Melihat bagaimana bisnis Sattka bisa berkembang mencapai titik ini, salah satu kunci sukses nya bisa dibilang terletak pada kemampuan dalam memahami pasar secara mendalam. Menurut Diandra, kunci membangun sebuah bisnis adalah dengan membuat brand positioning yang baik, berbeda dengan kompetitor, dan mengenal konsumen. Tiga hal tersebut berangkat dari pemahaman pengusaha terhadap market-nya.
Brand positioning Sattka yaitu Gen Z (usia 18-25 tahun) dengan kelompok ekonomi middle to low. Pada awalnya deskripsi produk Sattka ditulis dalam bahasa Inggris. Namun, setelah diamati, banyak pelanggan justru tidak memahami deskripsi tersebut. Dari pengalaman itu, ia menekankan pentingnya mengenal pasar. Hal ini mencakup perilaku dan preferensi mereka. Dan, yang tidak kalah penting, harus spesific.
Selanjutnya, dalam memahami siapa pembeli, ada ilmu yang bisa diambil dari mata kuliah Shopper Behavior. Saat membangun sebuah brand, kita bisa membayangkan satu orang pelanggan secara spesifik dan personal. Bayangkan aktivitas orang tersebut dari pagi hingga malam. Contohnya, jika kamu ingin menjual kopi kepada Diandra, seorang pengusaha berusia 27 tahun yang biasanya bangun siang dan tidur larut malam, maka waktu terbaik untuk promosi bukanlah pagi hari, karena itu tidak akan efektif menjangkau target pasar tersebut.
Teknik ini juga Diandra pakai ketika ia sedang menggali cara menguasai pasar. Ia mewawancarai sepupunya yang lahir pada tahun 2005. Dari situ, ia mengetahui bahwa ternyata Gen Z banyak menghabiskan waktu di TikTok. Karena itulah, ia merasa bahwa Sattka harus menjadi “jagoan” di TikTok, karena platform tersebut menjadi pusat berkumpulnya target pasar mereka.
Karena sangat mengenal pasar Gen Z di TikTok juga , Diandra paham bahwa konten promosi dengan gaya hard selling yang menggunakan kamera profesional dan teknik promosi yang terlalu serius tidak akan efektif. Oleh sebab itu, Sattka memilih strategi soft selling yang lebih ringan dan natural.

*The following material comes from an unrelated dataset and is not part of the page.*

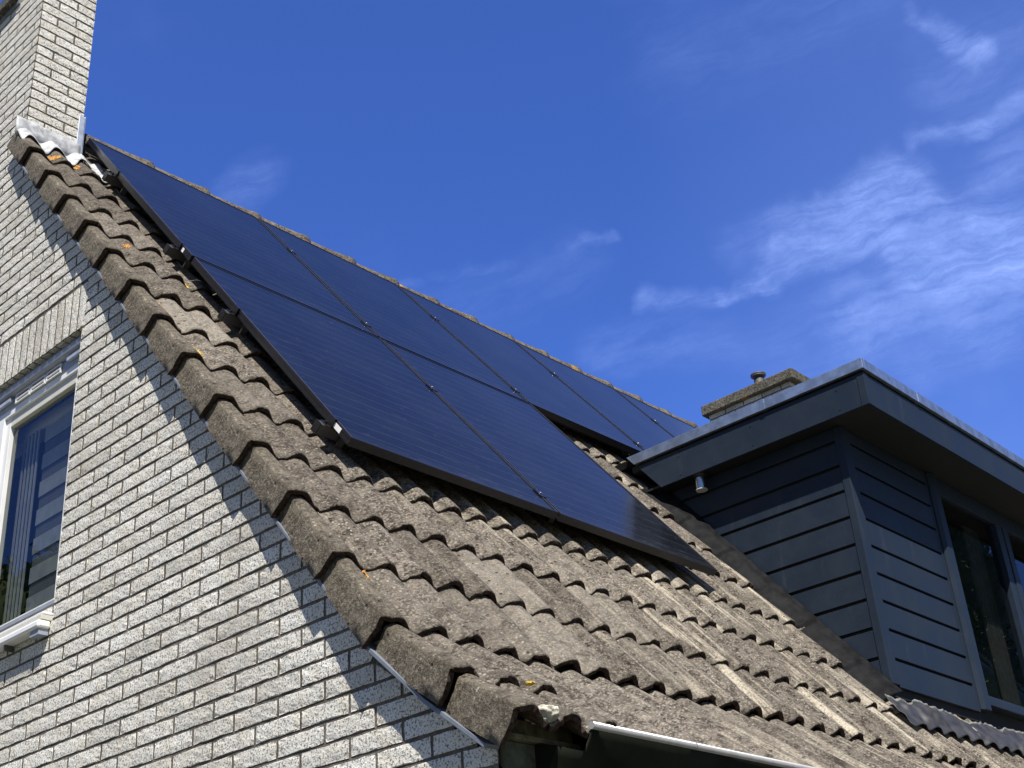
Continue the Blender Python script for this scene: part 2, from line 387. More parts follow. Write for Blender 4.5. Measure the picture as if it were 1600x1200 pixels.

Live TikTok pun ada seninya. Tiga detik pertama saat penonton masuk merupakan golden period time yang harus dimanfaatkan sebaik mungkin. Jika tiga detik pertama itu tidak menarik perhatian audiens maka besar kemungkinan audiens akan langsung scroll, sehingga peluang untuk mengubah mereka menjadi pembeli pun hilang.
Konten juga harus seorganik mungkin. Konten yang tidak terasa jualannya. Diandra misalnya, ketika membuat konten organik, tema awalnya seperti a day in my life, deep talk, dan konten tentang lifestyle. Namun, setelah melihat bahwa video deep talk mendapat respon terbaik dan masuk For You Page (FYP), ia langsung menyesuaikan arah kontennya berdasarkan respons tersebut.
“Tapi ingat, apa yang berhasil untuk aku belum tentu berhasil untuk kamu, so find your organic content,” kata Diandra.